Educazione sessuale a reti unificate
Le abitudini e i problemi di letto degli italiani in lockdown e la task force Durex
Sugli usi e costumi degli italiani durante il lockdown abbiamo detto, stradetto e, soprattutto, predetto. Naturalmente, il più delle volte, sbagliando. Per ottimismo, di certo, e poi per presunzione, pigrizia, agitazione, fretta, paura. Sul sesso, sebbene non fosse un non sequitur aspettarsi che ne avremmo fatto di più, e meglio, visto che siamo rimasti in casa per mesi, scopriamo oggi d’essere stati, se non proprio superficiali, almeno ingenui.
Ci aspettavamo che si sarebbero sfasciate famiglie, e invece l’Istat due settimane fa ci ha fatto sapere che, nelle case degli italiani, è andato tutto bene.
Nelle prime settimane della quarantena arrivavano notizie di impennate di acquisti di completini sexy e sex toys: leggevamo, in quei dati, ammirevoli tentativi di rinfocolare la passione da parte di congiunti prossimi all’odio, trovandoci per la prima volta a valutare la rassegnazione come possibile motore di riavvicinamento erotico, sentimentale e persino coniugale. E invece no. Ieri la Durex ha pubblicato un’indagine che ha condotto, insieme ad Anlaids, la prima associazione nata in Italia (era il 1985) per contrastare la diffusione dell’Hiv, su come siano cambiate le abitudini sessuali degli italiani durante la quarantena, dalla quale risulta che l’83 per cento di noi ha avvertito un calo del desiderio. Con le dovute distinzioni. I single, com’è ovvio, hanno ridotto più di tutti: il 98 per cento di loro ha sentito attenuarsi gli impulsi. Per gli sposati o fidanzati o diversamente affiliati non è andata tanto diversamente: per il 65 per cento di loro l’attività sessuale si è ridotta e, soprattutto, per il 73 per cento di loro è diventata meno soddisfacente, e noi lì a preoccuparci di scrittori che non riuscivano più a scrivere e leggere.

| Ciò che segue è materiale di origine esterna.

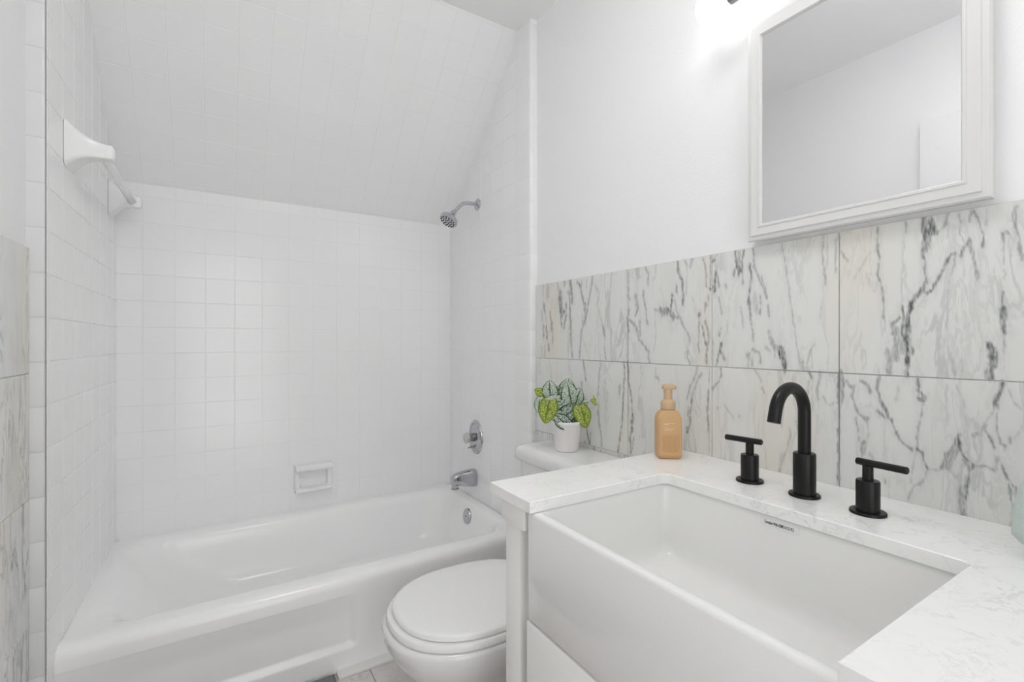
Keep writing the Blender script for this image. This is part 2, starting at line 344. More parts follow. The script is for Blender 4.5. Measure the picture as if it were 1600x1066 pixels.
# marble wainscots
VEINS = (
    '13.6 .3 1564 1345 1564 1301;5.1 .3 1589 1344 1599 1304;7.6 .55 1589 1262 1586 1240;9.6 .25 1605 1233 1602 1203;5.0 .3 1576 1217 1576 1195;5.7 .55 1592 '
    '1173 1592 1136;6.2 .6 1573 1169 1567 1125;5.5 .5 1548 1230 1539 1186 1539 1157;4.2 .4 1530 1186 1530 1103;5.5 .55 1558 1095 1555 1077;3.9 .35 1605 '
    '1084 1605 1054;6.3 .25 1583 1092 1586 1054;4.1 .45 1498 1345 1491 1305;12.6 .65 1480 1294 1480 1262 1474 1241 1469 1226;4.0 .7 1489 1291 1483 1234 '
    '1469 1170;4.5 .6 1463 1222 1446 1228 1443 1253;5.0 .6 1443 1211 1452 1183 1458 1164;3.9 .6 1455 1341 1455 1328;8.6 .6 1421 1342 1413 1319 1410 1291 '
    '1407 1267;4.9 .65 1429 1303 1421 1261 1419 1223 1417 1182;8.1 .5 1414 1182 1416 1148 1413 1113;4.3 .5 1414 1113 1405 1052;2.7 .3 1432 1155 1429 '
    '1058;5.1 .55 1376 1336 1355 1307 1350 1280 1335 1245 1332 1222 1330 1206;3.6 .35 1353 1333 1355 1307;4.4 .5 1292 1341 1296 1314 1315 1251 1322 1218 '
    '1332 1179;8.0 .5 1335 1245 1330 1206;5.1 .42 1332 1192 1353 1147 1358 1097 1365 1053;4.1 .3 1345 1206 1348 1167;4.5 .3 1322 1327 1325 1310;5.6 .22 '
    '1276 1309 1258 1278 1267 1241 1253 1202 1235 1163;5.4 .5 1237 1163 1232 1148 1230 1132;3.1 .42 1230 1088 1222 1048;3.1 .25 1195 1341 1203 1268 1214 '
    '1200;4.8 .35 1119 1331 1119 1261;4.8 .4 1115 1213 1117 1196;4.8 .6 1123 1184 1117 1145;2.0 .3 1124 1143 1125 1054;10.6 .3 1078 1343 1076 1321;4.0 .45 '
    '1118 1337 1119 1263 1111 1247;4.2 .4 1043 1342 1031 1319 1033 1291;9.7 .35 1083 1252 1078 1223;3.9 .5 1076 1219 1086 1190;4.2 .4 1052 1268 1050 1239 '
    '1043 1213 1036 1170;4.8 .42 1113 1180 1093 1168 1081 1153 1071 1120 1054 1102 1033 1081 1030 1049;4.6 .6 1121 1180 1117 1147;6.7 .3 1069 1171 1066 '
    '1135;2.2 .2 1006 1204 1002 1127 1011 1078;4.8 .55 921 1348 919 1312 911 1295;4.0 .6 911 1295 905 1288 904 1261 901 1238 903 1220;3.6 .55 925 1273 924 '
    '1256;4.1 .7 940 1244 944 1221 946 1194 937 1183;8.4 .6 982 1204 965 1205 948 1197 937 1183;3.5 .3 1008 1209 982 1204;3.5 .4 937 1183 911 1179 899 1152 '
    '883 1129 878 1113;4.0 .3 931 1233 925 1200 911 1179;6.8 .3 872 1344 876 1330;3.9 .35 897 1346 889 1328;3.1 .2 889 1328 891 1244;3.6 .4 835 1337 826 '
    '1307 826 1263;2.5 .45 812 1343 812 1299 812 1262;3.5 .65 799 1331 808 1327;4.1 .75 798 1297 798 1267 799 1248;3.1 .65 799 1264 808 1252 817 1256;3.4 '
    '.45 791 1287 787 1259;3.0 .4 767 1260 767 1254;3.2 .45 828 1216 831 1188;2.5 .35 819 1237 820 1209 828 1210;3.0 .35 787 1229 781 1204 779 1185;4.4 .6 '
    '849 1186 849 1176;3.3 .4 849 1176 848 1138 851 1093;4.0 .55 838 1150 831 1119 824 1094 825 1053;4.6 .4 828 1163 819 1131 819 1106;2.6 .2 868 1232 861 '
    '1190;3.5 .45 887 1083 888 1064 878 1048;3.3 .4 853 1103 848 1084;3.4 .4 779 1143 786 1128;2.1 .35 805 1112 805 1051;4.7 .65 781 1103 784 1085;3.3 .55 '
    '782 1085 769 1061;2.7 .65 786 1082 794 1048;3.0 .2 762 1161 762 1136 779 1103;3.5 .6 740 1346 736 1306 744 1287;3.7 .6 715 1341 721 1314 723 1290;6.8 '
    '.8 732 1301 729 1292;5.3 .4 731 1344 727 1315;3.4 .35 721 1289 717 1261;3.2 .45 690 1341 689 1299 681 1277 668 1249 656 1217;4.0 .6 701 1304 695 1272 '
    '701 1238 702 1217 699 1179;3.5 .35 670 1269 661 1241 656 1217;3.2 .45 672 1222 674 1181;7.1 .25 686 1223 684 1188;2.4 .4 653 1200 651 1173;2.9 .4 699 '
    '1175 692 1130 692 1112;3.0 .25 725 1198 717 1148;5.1 .35 704 1077 704 1049;3.5 .4 693 1091 675 1081 672 1058;3.6 .35 695 1067 693 1053;6.0 .4 651 1129 '
    '644 1112 628 1089;3.3 .4 638 1096 636 1076;3.4 .3 658 1095 648 1089;6.4 .72 620 1092 616 1070 614 1047;2.0 .8 626 1086 618 1047;2.5 .28 620 1342 612 '
    '1298 605 1242 597 1190 593 1151 582 1080 577 1048;2.5 .38 530 1330 532 1305 527 1265 526 1237;3.1 .45 526 1256 525 1237;2.0 .2 530 1204 536 1161;2.4 '
    '.35 547 1103 556 1087 565 1052;4.2 .45 573 1061 571 1049;1.8 .25 555 1093 552 1050;1.6 .35 504 1334 504 1262;2.4 .5 426 1341 428 1299 424 1285 427 '
    '1246 419 1217 416 1160;1.8 .25 416 1160 414 1132;3.0 .3 499 1341 496 1307 481 1282;2.5 .18 440 1294 471 1240;2.7 .4 380 1342 380 1325;1.7 .22 382 1326 '
    '387 1221 387 1180;4.7 .7 353 1345 352 1316 352 1287;6.4 .75 342 1334 341 1321 344 1308;3.5 .6 334 1315 338 1314;5.7 .55 348 1316 350 1286;2.1 .65 355 '
    '1284 352 1260 350 1237 350 1220;4.5 .72 350 1220 356 1208 365 1195 372 1182;5.2 .78 372 1182 378 1159 378 1125 378 1098 378 1071 378 1049;1.9 .7 371 '
    '1098 370 1084;2.5 .7 386 1180 384 1159 387 1125 383 1104;2.8 .6 391 1156 401 1146 403 1125;6.2 .45 396 1132 397 1097 396 1080;5.6 .4 389 1118 387 '
    '1091;5.8 .42 410 1090 407 1049;2.7 .62 348 1202 341 1206 333 1225 324 1243 318 1259 312 1269;3.4 .5 312 1269 308 1270;2.9 .35 308 1260 310 1245 314 '
    '1232;2.8 .6 300 1265 295 1280 288 1292;3.0 .45 288 1292 286 1273 281 1247 278 1222;1.9 .35 302 1341 300 1306 295 1283;2.7 .4 318 1345 322 1327 329 '
    '1315;3.2 .4 286 1342 289 1326;2.0 .6 283 1342 276 1326 270 1297 272 1279;1.8 .25 265 1339 267 1315;1.9 .28 314 1232 318 1194 319 1130 317 1092 312 '
    '1070;3.4 .3 312 1076 308 1051;2.8 .22 299 1077 298 1058;1.6 .18 278 1222 283 1192 281 1167 275 1130;1.9 .6 247 1296 246 1284;1.1 .3 245 1284 245 '
    '1218;2.1 .6 247 1195 246 1171;4.6 .72 245 1165 245 1147 244 1126;2.7 .45 244 1123 244 1093;1.3 .2 245 1093 244 1058;5.6 .72 262 1102 260 1087 257 1069 '
    '262 1048;1.9 .85 256 1099 253 1075;2.2 .6 265 1072 267 1048;3.3 .5 230 1336 233 1314;2.4 .5 232 1314 227 1283 223 1248;1.9 .35 242 1298 236 1288;4.3 '
    '.5 1343 1035 1335 1010 1329 972;4.3 .5 1351 960 1350 935;3.0 .4 1250 1036 1257 984 1262 926 1265 912;6.4 .42 1261 882 1260 834 1255 815;3.4 .48 1255 '
    '815 1246 776 1245 745;4.7 .6 1321 784 1316 760 1308 744;4.1 .45 1300 780 1305 755;3.8 .5 1348 737 1350 729;3.7 .5 1332 740 1332 731;4.0 .58 1134 1041 '
    '1134 992 1139 928 1145 847 1152 798 1163 745;4.7 .62 1121 1040 1117 1015 1117 986;3.8 .5 1119 986 1108 952 1102 916 1100 882;6.7 .6 1098 869 1102 844 '
    '1102 819;4.2 .65 1102 819 1111 796 1106 768 1105 748;3.7 .35 1094 802 1098 764;8.9 .4 1156 955 1156 945;2.6 .35 1115 892 1119 870;4.1 .35 1005 1004 '
    '992 996;3.0 .2 1003 1029 1005 1006;4.1 .35 852 1041 861 1014 877 983 887 947;3.8 .38 840 1022 852 1007 865 974 874 948;3.5 .6 873 943 874 926 877 '
    '904;2.9 .5 884 923 886 900 877 888;4.2 .62 876 899 879 877 889 850;2.6 .7 890 864 887 851;2.1 .3 817 1042 817 978;3.3 .5 818 978 821 938 820 885 819 '
    '862;1.8 .3 817 854 817 807;2.6 .4 798 996 807 984;2.7 .45 781 1039 779 1021 787 1002 806 982;2.9 .25 769 940 746 913;2.7 .35 791 933 790 932;2.5 .35 '
    '728 918 728 917;2.9 .3 689 1041 675 1022 670 1011;4.0 .35 667 994 662 986;3.6 .5 558 1040 553 1029;4.2 .35 534 1041 541 1007 540 982;2.9 .25 560 1019 '
    '563 992;2.1 .25 529 988 518 969 504 978;2.0 .4 587 924 585 908;2.1 .35 601 903 601 879;2.7 .4 600 890 606 862 619 824 624 801;3.8 .2 622 840 625 '
    '815;2.9 .2 552 1027 551 955;2.4 .15 541 943 541 905;7.0 .5 493 1040 492 1021 493 987;2.4 .7 499 1040 499 977;3.4 .45 483 1024 479 1015 470 1012;2.8 '
    '.42 469 1016 473 993 465 968 459 956;3.0 .45 459 956 449 951 444 951;3.6 .35 496 974 498 927;2.7 .55 499 921 499 801;2.2 .4 465 949 459 901 455 '
    '889;2.5 .55 451 903 456 895 455 873;2.2 .3 444 951 444 917 452 877;2.7 .45 456 1028 445 1021 439 1006;3.4 .5 424 1038 428 1016 424 995 417 977;2.6 .5 '
    '427 969 415 958;3.3 .65 417 983 411 965 405 954;2.0 .5 405 954 396 931 386 911 371 902;3.7 .2 393 1019 395 998;2.3 .6 362 1042 360 1019 362 1001;3.2 '
    '.6 362 1016 354 1008 353 999 359 1000;2.1 .45 355 990 359 957 362 930 363 904;2.1 .6 363 904 355 899 350 874 347 869;1.9 .25 363 904 369 870 373 '
    '834;2.1 .35 347 869 353 844 369 829 376 803;2.0 .25 347 869 332 870;2.1 .15 416 949 416 872;3.7 .25 440 879 435 868;2.3 .4 414 829 413 826;2.6 .18 320 '
    '1031 320 949;2.3 .22 309 1040 296 1002 292 970 288 956;2.8 .55 302 940 311 917 321 892 327 874;2.6 .5 321 903 323 886;5.9 .45 302 924 311 900 317 '
    '882;2.5 .72 303 932 300 907 292 898 282 889;4.5 .5 296 897 288 885 289 866 294 843;1.8 .7 282 889 288 874 291 854 294 829 295 801;5.8 .5 300 844 299 '
    '800;2.5 .3 302 868 301 844;3.8 .25 317 879 307 864;1.8 .45 282 889 268 892 256 887;3.0 .7 246 1040 251 1020 256 1004 258 996;2.3 .6 253 1001 252 '
    '988;1.7 .3 256 996 268 965 276 947;3.5 .35 268 962 273 948 282 944;2.1 .6 267 952 261 937 255 927;1.7 .45 253 986 253 959 248 934;1.9 .5 249 936 243 '
    '932;2.9 .4 237 946 236 939;1.7 .3 243 932 245 921;3.8 .4 252 909 254 893;1.8 .6 248 897 241 878 232 864;1.6 .55 239 868 235 832 235 799;2.9 .35 232 '
    '862 232 849;1.6 .25 238 1027 232 1006 223 995;1.6 .25 223 969 231 947 ')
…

Le ragioni della parabola discendente sono quattro, tutte interessanti, alcune parecchio italiane: presenza di bambini in casa; interruzione della mobilità; ansia e paura del contagio; obbligo di distanziamento sociale. La ricerca di Durex è la prima di una serie di altre che confluiranno nell’ambizioso progetto dell’azienda di offrire al paese qualche rudimento di educazione sessuale, disciplina nella quale gli italiani eccellono quanto in computing quantistico, geografia, e storia contemporanea, e visto anche che, sebbene si siano tutti guardati bene dal limonare, a nessuno è venuto in mente di usare il preservativo (dai dati della ricerca risulta che l’uso di preservativi è rimasto invariato: meno di un maschio su due, sia dentro che fuori casa). Come usa e forse per sempre userà, la Durex ha pensato di costituire una task force, ché ormai costituirsi in task force è come laurearsi: il solo modo per avere una credibilità. Noi ci saremmo fidati lo stesso, ma siamo contenti che alla guida dei contenuti scientifici ci sia il professor Massimo Galli dell’Ospedale Sacco di Milano, e stai a vedere che si riuscirà laddove l’Opera Buffa di Guccini e “Noi e il nostro corpo” non sono mai riusciti.
L’Italia, del resto, sta tutta in quel calo del desiderio dovuto alla presenza di bambini in casa, e chissà quante task force serviranno per rimuovere il doppio inghippo che è lì racchiuso. Come tutti abbiamo sperimentato, le famiglie italiane sono più rumorose dei romani a cena fuori in “Roma” di Fellini, e quindi non ci si può aspettare che allevino adulti capaci di fare sesso in modo silenzioso, senza svegliare la prole. E questo è un punto, di certo correggibile ma, di fatto, insuperabile. L’altro punto è più complesso: gli italiani, pur amando molto il sesso, o almeno così dicono le barzellette internazionali (ah, maledetta appropriazione culturale!), se ne vergognano moltissimo, e infatti raccontano ai propri figli che i bambini nascono sotto i cavoli (lo facevano i boomer e, molto più di loro, lo fanno i millennial che tecnicamente sono figli della rivoluzione sessuale). E’ al contrasto dell’inibizione sessuale, che è da sempre causa di drammi, frustrazioni, angosce, malattie, violenze, e tutta una serie di altri orrori che imputiamo al patriarcato, che vorremmo fosse dedicata una task force. Va bene anche una conferenza stampa quotidiana, a reti unificate, in fascia non protetta.